Review of Cerith Baldry: The Roses of Roazon

The Roses of RoazonCherith Baldry
The Roses of Roazon
[rate 3] You know it’s not going to let you down, but it doesn’t challenge you in any way, or over stimulate you at all.

I really rather liked this one. I wasn’t expecting on it, seeing as how I just grabbed it off the shelf as I was passing in the Library, but it turned out to be one of those one-day books I get sometimes. You know, the ones that you start over the morning cup of tea at 8am, and next time you look up you find its 1230 and you’ve finished. It is also one of those rare books – the one volume epic. There has been a notable (and rather depressing) trend in fantasy lately for the trilogy. Sometimes this works (Robin Hobb‘s three related trilogies are exquisite), but more often than not it is just an excuse for laziness.
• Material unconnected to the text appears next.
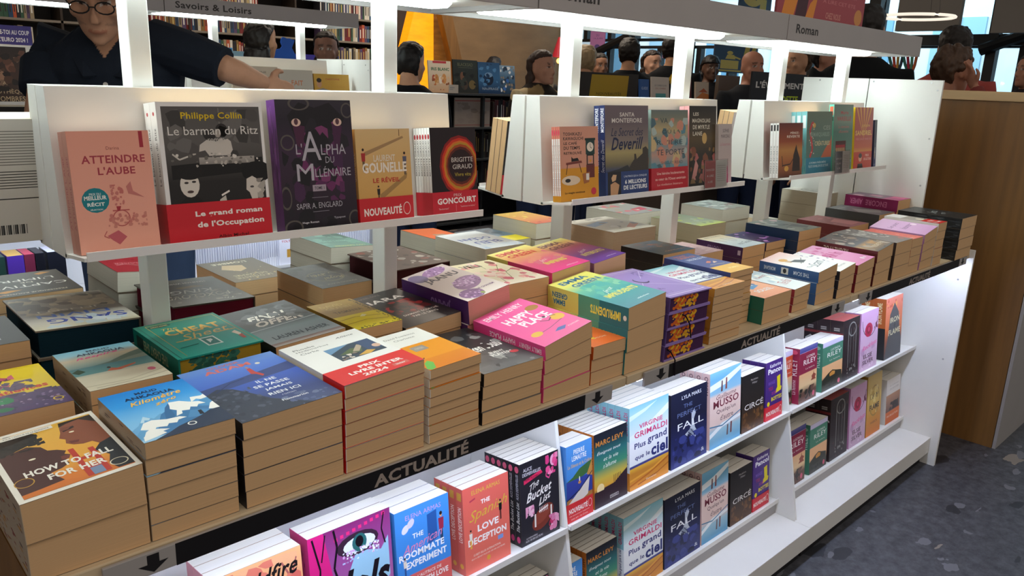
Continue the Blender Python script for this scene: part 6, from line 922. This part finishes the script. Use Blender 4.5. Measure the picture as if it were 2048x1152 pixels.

Often times you find enough ideas for one book stretched between three, sometimes more. Robert Jordan (will the Wheel of Time sequence NEVER end?) is more than a little to blame for this I feel, but I am sure Hollywood with it’s love of sequels should shoulder some of the culpability, that, and other causes. But that’s not what I want to get into now.

Roses isn’t bad. It has a good premise – a medieval Brittany analogue, but where visions of the future and other slightly unconventional things (I hesitate to say magic) are the norm – the characters are nicely sketched out, and the tension builds to a pretty climatic ending. It’s slightly predictable in that who ends up with who is clear from a good few units-of-distance-measurement away (bar one relationship that, whilst clearly doomed, wasn’t totally obvious), and (I don’t think I am going to surprise anyone here) good triumphs, but it is definitely a cut above the standard fantasy you find giving the genre a bad name.

If I have a problem with the book, it is with the ending. The last two or three chapters felt a little rushed – the sort of rush you get when the editor goes “Um, we’re at 500 pages already and you’re showing no signs of wrapping it up…” – and there was a uncomfortably forced messianic parallel which left a bad taste in my mouth. Think the Neo’s ending in Matrix Three and you get where I am headed.

Other than that, I would recommend this book. Perhaps not enough to buy it full price, but get it out of the library again, and buy any other books of hers that I find (going cheap/on special offer). And make a mental note not to start reading one if you have to get an early night or have important work to do!